Monday , 17 January 2022

Plant-Based Food Stocks Continued To Crater In November

The steep decline in the performance of the munKNEE Pure-Play Plant-Based Food Stocks Index (July: -7%; August: -16%; September: -5%; October: -5%) continued in November ( -13%) and is now DOWN -52.3% YTD.

Image by Sean Hayes from Pixabay

Here are the details:

About Plant-Based Foods

Chris Thompson, President & Director of Research of eResearch Corporation, reports that grocery sales of plant-based foods that directly replace animal products have grown 27% in the past year to $7 billion with 98% of those Americans who are buying plant-based meat also purchasing conventional meat. The total plant-based food market is expected to grow at a CAGR of 11.9% going forward and reach $74.2 billion by 2027.

3 of the 5 constituents in the non-tradable munKNEE Pure-Play Plant-Based Food Stocks Index, consisting of 5 fledgling fake meat, dairy, egg, and seafood stocks with market capitalizations between $100M and $1B, declined by more than 10% in November with the remaining two showing almost no change in price. The details are as follows, in descending order, with the year-to-date (YTD) performance of each in brackets:

  1. Guru Organic Energy Corp. (CSE: GURU; GUROF): UP +0.7%; (DOWN -10.2% YTD)
    • a Montreal, Canada beverage company launched in 1999, when it pioneered the world’s first natural, plant-based energy drink
    • announced the addition of GURU Guayusa Tropical Punch (pronounced gwai-yoo-suh) to its growing, plant-based energy drink family which includes Yerba Mate and Matcha.
    • also introduced a new blend of all-natural sweeteners comprised of organic stevia and monk fruit to achieve a rounder taste.
  2. Else Nutrition (BABYF); No Change; (DOWN -55.7% YTD) 
    • an Israel-based food and nutrition company focused on developing innovative, clean and plant-based food and nutrition products for infants, toddlers, children, and adults.
    • announced results for its third quarter ended September 30, 2021 (see here).
  3. Tattooed Chef (TTCF): DOWN -10.5%; (DOWN -29.7% YTD)
    • announced the appointment of Gaspare (“Gasper”) Guarrasi as its new Chief Operating Officer, effective November 29, 2021.
    • announced results for its third quarter ended September 30, 2021 (see here).
  4. Laird Superfood (LSF): DOWN -23.7%; (DOWN -66.8% YTD)
  5. The Very Good Food Company (VGFC): DOWN -47.9% (DOWN -82.0% YTD)
    • designs, develops, produces, distributes, and sells a variety of plant-based meat and other food alternatives to customers in Canada and the United States.
    • announced results for its third quarter ended September 30, 2021 (see here).

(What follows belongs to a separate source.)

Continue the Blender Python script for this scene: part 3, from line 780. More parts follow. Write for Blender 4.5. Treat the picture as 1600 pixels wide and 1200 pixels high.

The average market capitalization of the above 5 stocks was $234M as of the end of November with an average stock price of $8.95/share. (The above mentioned currency amounts are in U.S. dollars. Go here to convert to another currency),

Please note that:

  • Plant & Company Brands (VGANF), Eat Beyond Global (EATBF), Plant Fuel Life (CSE: FUEL),  Modern Plant Based Foods (MDRNF), Nepra Foods (CSE: NPRA) and Tofutti Brands (TOFB), with market capitalizations of less than $100M each, and Beyond Meat (BYND), with a $4.2B market capitalization and price of $70/share and Oatly Group (OTLY), with a $5.0B market cap, are all excluded from the Index as their inclusion would mask the performance of the other plant-based food stocks in the sector.

Action Going Forward

The on-going decline of the plant-based food stocks category may be seen as an opportunity to buy into the category while its components are “on sale”. To that end, you are encouraged to click on the trading symbols of those stocks that are of interest and review their latest financial statements and commentary, check out the company web sites as provided and visit macroaxis.com for detailed financial analyses as to the financial health of each company. A good source of world-wide breaking news on plant-based products can be found at vegconomist.com.

The 5 pure-play stocks in the munKNEE Pure-Play Plant-Based Food Stocks Index are just that, pure, and focused almost exclusively on the research, development, sales, distribution, and marketing of vegan food products and, as such, the Index reflects the true health of the plant-based food sector in the U.S. and Canada.

2 comments

  1. One wonders if consumers don’t know–on some level–that “plant-based” is rebranded vegetarianism/veganism,
    and question the nutritional values of laboratory-processed chemicals. Several months ago I brought home a pack of expensive non-dairy cheese which it tossed in the kitchen garbage after I read that the ingredients consisted of starch, fat, and dyes devoid of any nutrition whatsoever. I’m not suggesting that all plant-based
    foods are nutritionally deficient, but consumers need to be aware that human bodies are part of Nature and require real nutrition. “Plant-based” seems to have grown out of “green” ideology, but “green” is not necessarily “natural,” and is no substitute for the nutrition that body chemistry converts from natural foodstuff.